The other revellers are about to be served a decorated pie by the aproned servitor. There are paintings, including a religious triptych, some blue and white china, the usual up-against-the-wall furniture, including what looks like a massively ornate false fireplace to support the nativity triptych. The women’s clothing, with those ‘bum-rolls’, would stop them from lolling even if there was the right kind of furniture for reclining, which there isn’t. The sideboard radiates wealth: even the fireplace itself is made subordinate to that purpose of ostentation.
The monkey already is half ghostly, with pentimento of the tiles apparently showing through him. Over on this site:
http://www.worth1000.com/emailthis.asp?entry=335733
one of those zealous photoshoppers has, as part of a competition, rendered all the figures ghostly, returning the picture half-way to how Van Bassen (perhaps) left it – and also creating a nice National Trust-like haunted house.

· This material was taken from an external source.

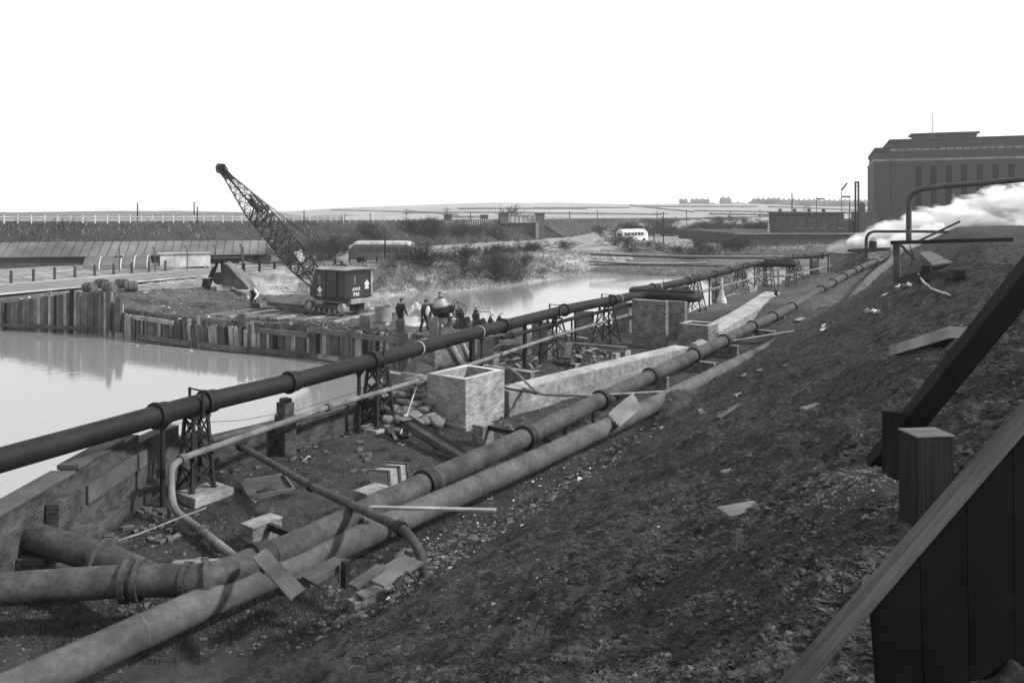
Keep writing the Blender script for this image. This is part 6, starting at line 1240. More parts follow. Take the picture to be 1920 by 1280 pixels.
# ---- corrugated sheet
q4 = [PY(1139, 777, 25.3), PY(1187, 737, 27.5), PY(1205, 766, 26.5), PY(1161, 801, 24.5)]; nn = (q4[1] - q4[0]).cross(q4[3] - q4[0]).normalized(); nn = nn if nn.z > 0 else -nn
mb = MB(); n = 48; k = 8; G = []
for i in range(n + 1):
    v_ = i / n; row = []
    for j in range(k + 1):
        u = j / k; e = .012 * math.sin(i * .45) * (1 if j in (0, k) else 0); row.append(q4[0].lerp(q4[1], u + e).lerp(q4[3].lerp(q4[2], u + e), v_) + nn * (.03 * math.sin(v_ * 2 * math.pi * 5) + .04 * math.sin(u * 3.1)))
    G.append(row)
for i in range(n):
    for j in range(k): mb.face([G[i][j], G[i][j + 1], G[i + 1][j + 1], G[i + 1][j]], None, 0, True)
o = mb.build('corrugated_sheet', M['sheet'], label='bright corrugated iron sheet propped over the buried pale pipe', cat='metal sheet'); wd = o.modifiers.new('w', 'WELD'); sd = o.modifiers.new('s', 'SOLIDIFY'); sd.thickness = .008
# ---- timber heap behind the concrete wall
rnd = random.Random(31); GT = 'broken timbers in the heap behind the concrete wall'
rows = [((1075, 664, 41.5), (1175, 668, 41.0), .35, .2, 'woodmid', .55, 'long top baulk lying on the timber heap'), ((1100, 672, 40.6), (1172, 676, 40.4), .28, .22, 'wood', .35, 'second long baulk under the top one'), ((1150, 672, 40.0), (1178, 668, 41.3), .3, .3, 'woodlight', .2, 'pale squared block at the right end of the heap'), ((1085, 690, 38.6), (1115, 678, 39.6), .25, .06, 'woodlight', .4, 'pale sloping board on the front of the heap'), ((1118, 690, 38.0), (1155, 682, 38.8), .2, .12, 'woodmid', .25, 'jagged ended log on the front right of the heap'), ((1130, 700, 37.4), (1162, 686, 38.3), .08, .05, 'woodlight', .1, 'thin pale lath at the front right of the heap'), ((1075, 700, 38.4), (1098, 694, 38.7), .35, .05, 'woodlight', .1, 'broad pale board end low in the heap'), ((1062, 700, 38.9), (1068, 668, 39.6), .3, .08, 'woodmid', .3, 'upright dark board at the left of the heap'), ((1060, 650, 43.5), (1102, 650, 43.4), .3, .06, 'woodlight', .75, 'pale plank bridging two stubs behind the heap'), ((1090, 684, 39.6), (1128, 682, 39.6), .2, .14, 'wood', .2, 'dark baulk in the middle of the heap'), ((1080, 676, 40.4), (1100, 670, 40.2), .2, .1, 'wooddark', .4, 'charred looking baulk under the long ones'), ((1105, 668, 40.9), (1135, 676, 40.2), .16, .12, 'woodmid', .48, 'slanting baulk crossing the top of the heap')]
for p, q, w_, h, mt, dz, lab in rows:
    a = PD(p[0], p[2], 0); b = PD(q[0], q[2], 0); a.z = G0 + dz; b.z = G0 + dz * (.75 if 'upright' not in lab else 3.2); tbeam('broken_timber', lab, a, b, w_, h, mt, 'timber'); bpy.context.scene.collection.objects[-1]['group'] = GT
a = PD(1098, 37.4, G0); rt = thing('trestle_board', 'two boards leaning together like a tent at the front of the heap', 'boards', a)
mb = MB(); mb.beam(PD(1094, 37.3, G0), PD(1103, 37.6, -6.45), .5, .05, 0, A_); mb.build('board', M['woodmid'], rt); mb = MB(); mb.beam(PD(1118, 37.8, G0), PD(1109, 37.7, -6.5), .12, .04, 0, A_); mb.beam(PD(1122, 38.1, G0), PD(1111, 37.9, -6.55), .1, .04, 0, A_); mb.build('lath', M['woodlight'], rt)
mb = MB()
for i in range(170):
    x = rnd.gauss(1102, 27); D = rnd.gauss(40, 1.1); c = PD(x, D, G0 + max(0, .6 - abs(x - 1105) * .009) * rnd.random()); a_ = rnd.random() * 6.28; d = Vector((math.cos(a_), math.sin(a_), rnd.uniform(-.35, .35))) * rnd.uniform(.15, .5); mb.beam(c - d, c + d, rnd.uniform(.05, .16), rnd.uniform(.03, .08), rnd.choice([0, 1, 2, 0]))
mb.build('timber_offcuts', [M['wood'], M['woodmid'], M['woodlight']], kind='stuff', label='splintered offcuts scattered through the broken timber heap', cat='offcuts')
mb = MB()
for i in range(110):
    x = rnd.uniform(925, 1010); D = rnd.uniform(36.5, 41.5); c = PD(x, D, 0); c.z = Hz(c.x, c.y) + .08; a_ = rnd.random() * 6.28; d = Vector((math.cos(a_), math.sin(a_), rnd.uniform(-.2, .3))) * rnd.uniform(.15, .9); mb.beam(c - d, c + d, rnd.uniform(.04, .14), rnd.uniform(.03, .08), rnd.choice([0, 1, 0, 2]))
mb.build('scrap_timber', [M['wood'], M['woodmid'], M['woodlight']], kind='stuff', label='scattered scrap timber and poles beyond the first brick piers', cat='scrap')
for p, q, w_, lab in (((845, 658, 38.5), (880, 672, 36), .2, 'log lying left of the dark square timber prop'), ((868, 652, 39), (888, 662, 37.5), .15, 'second log lying behind the dark square timber prop')): a = PD(p[0], p[2], 0); b = PD(q[0], q[2], 0); a.z = Hz(a.x, a.y) + .12; b.z = Hz(b.x, b.y) + .12; mb = MB(); mb.tube([a, b], w_ * .7, 10); mb.build('log', M['woodlight'], label=lab, cat='log')
c = PD(1353, 66.5, 0); c.z = Hz(c.x, c.y) - .1; mb = MB(); mb.lathe(c, UP, [(0, .0), (0, .45), (.35, .42), (.7, .25), (1.15, .14), (2.2, .11), (2.2, 0)], 10, 0, True); mb.build('white_post', M['whitegrub'], label='white post with flared foot between the two pipe loops', cat='post')
# ---- tip-side timbers
tbeam('big_baulk', 'pale topped timber baulk half buried at the right on the tip', ong(1686, 664, .05), ong(1800, 640, .12), .3, .16, 'woodlight', 'timber')
rt = thing('retaining_post', 'massive dark timber post with a flat sawn top in the right foreground', 'timber post', PD(1736, 4.55, -1.95)); T = loc_T(PD(1736, 4.55, -2.3), .12)
mb = MB(); mb.grain = 1; mb.box((-.115, -.09, 0), (.115, .09, 1.065), 0, T, .97); mb.build('post', M['wooddark'], rt, bevel=.008)
mb = MB(); mb.box((-.114, -.09, 1.066), (.114, .09, 1.078), 0, T); mb.build('sawn_top', M['woodmid'], rt, bevel=.004)
tbeam('diagonal_brace', 'thick dark timber brace slanting up to the right behind the foreground post', PY(1644, 872, 5.6), PY(1960, 480, 4.4), .15, .09, 'wooddark', 'timber', Vector((0, 1, 0)))
tbeam('foreground_rail', 'pale weathered rail slanting across the bottom right corner', PY(1470, 1300, 2.6), PY(1980, 712, 2.92), .05, .055, 'wood', 'timber rail')
tbeam('rear_short_post', 'short dark post standing behind the foot of the diagonal brace', ong(1675, 890, -.1), ong(1675, 890, .42), .12, .1, 'wooddark', 'post', A_)
mb = MB(); q = [PY(1650, 1290, 2.75), PY(1990, 1290, 2.75), PY(1990, 790, 3.0), PY(1760, 1050, 2.8)]
for k, (t0, t1) in enumerate(((0, .24), (.245, .49), (.495, .74), (.745, 1))):
    a0, a1 = q[0].lerp(q[1], t0), q[0].lerp(q[1], t1); 
    def topz(p, t): return PY(1640 + 350 * t, 1150 - 415 * t, 2.78 + .1 * t)
    b0, b1 = topz(0, t0), topz(0, t1); back = Vector((0, .04, 0)); mb.hexa([a0, a1, a1 + back, a0 + back, b0, b1, b1 + back, b0 + back], (.2, .04, .8))
mb.build('dark_boarding', M['black'], label='dark upright boarding below the pale rail in the bottom right corner', cat='boarding')
# timber frame at the top right (trestle with platform)
rt = thing('timber_trestle', 'dark timber post and level beam standing on the tip at the upper right', 'timber frame', PD(1681, 30, -4.0)); D = 34
def gd(px, D): v = under(px, D); return Vector((v.x, v.y, Hz(v.x, v.y)))
v = ong(1683, 532); D = v.y; mb = MB(); mb.grain = 1; mb.beam(v - UP * .3, PY(1681, 456, D), D * 11 / F, D * 9 / F); mb.build('post', M['wood'], rt)
mb = MB(); mb.beam(PY(1670, 455, D), PY(1900, 449, D * .93), D * 9 / F, D * 7 / F); mb.build('beam', M['wooddark'], rt)
mb = MB(); mb.beam(PY(1686, 456, D + .3), PY(1716, 488, D + .3), D * 3 / F, D * 3 / F); mb.tube([PY(1706, 460, D + .5), PY(1712, 478, D + .4), PY(1708, 500, D + .4)], .03, 6); mb.build('brace', M['iron'], rt)
mb = MB(); mb.beam(ong(1686, 531, .12), ong(1800, 527, .2), .28, .26); mb.beam(ong(1700, 522, .1), ong(1730, 516, .1), .18, .1); mb.build('fallen_baulk', M['wooddark'], label='dark round baulk lying at the foot of the upper right timber frame', cat='timber')
tbeam('pale_hatch', 'pale tilted board on the slope right of the timber frame', ong(1734, 482, .35), ong(1768, 508, .25), .7, .08, 'woodmid', 'board', (UP + Vector((-.5, -.6, 0))).normalized())
tbeam('small_stump', 'small dark stump below the pale tilted board', ong(1737, 528, -.1), ong(1737, 528, .6), .3, .3, 'wooddark', 'stump', A_)
tbeam('dark_ramp', 'dark sloping plank rising right above the timber beam', PY(1722, 452, D * .98), PY(1800, 415, D * .96), .8, .08, 'wood', 'plank')
mb = MB(); mb.tube([ong(1722, 520, .15), ong(1732, 536, .12), ong(1748, 548, .1), ong(1780, 560, .1)], .035, 6); mb.build('pale_hose', M['band'], label='pale hose curling down the tip at the right', cat='hose')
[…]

The major galleries world-wide seem to compete to have the best and most snazzily interactive on-line collection. The Detroit Institute of Arts has a marvellous Van Bassen, one of those Dutch paintings with a biblical scene grafted into the present:
http://www.dia.org/user_area/zoom/zoom.asp?ZoomifyImagePath=1921_1940_300ppi/37.59
It is a ‘Return of the Prodigal Son’, and the zoom-in detail, carrying you into Van Bassen’s architectural fantasy, is very rewarding: the son, kneeling to his father glimpsed through an archway, a courtyard, the banqueters rising to look out of the window at what the fuss is about. Just for a spell, you are in the past, where I tend to like to be.
2 comments:
I like the photoshopped version of the painting very much, with all those spectral figures in the room. Not so much haunted, I'd say, as time-lapsed; like those early C19th photos with very long sunlight exposures, where buildings stand massy and solid and human beings are reduced to transparent streaks and blurs.
There's a whole series of paintings treated in this manner: and another competition of alien abductions grafted into Renaissance art - and an alien anatomy class!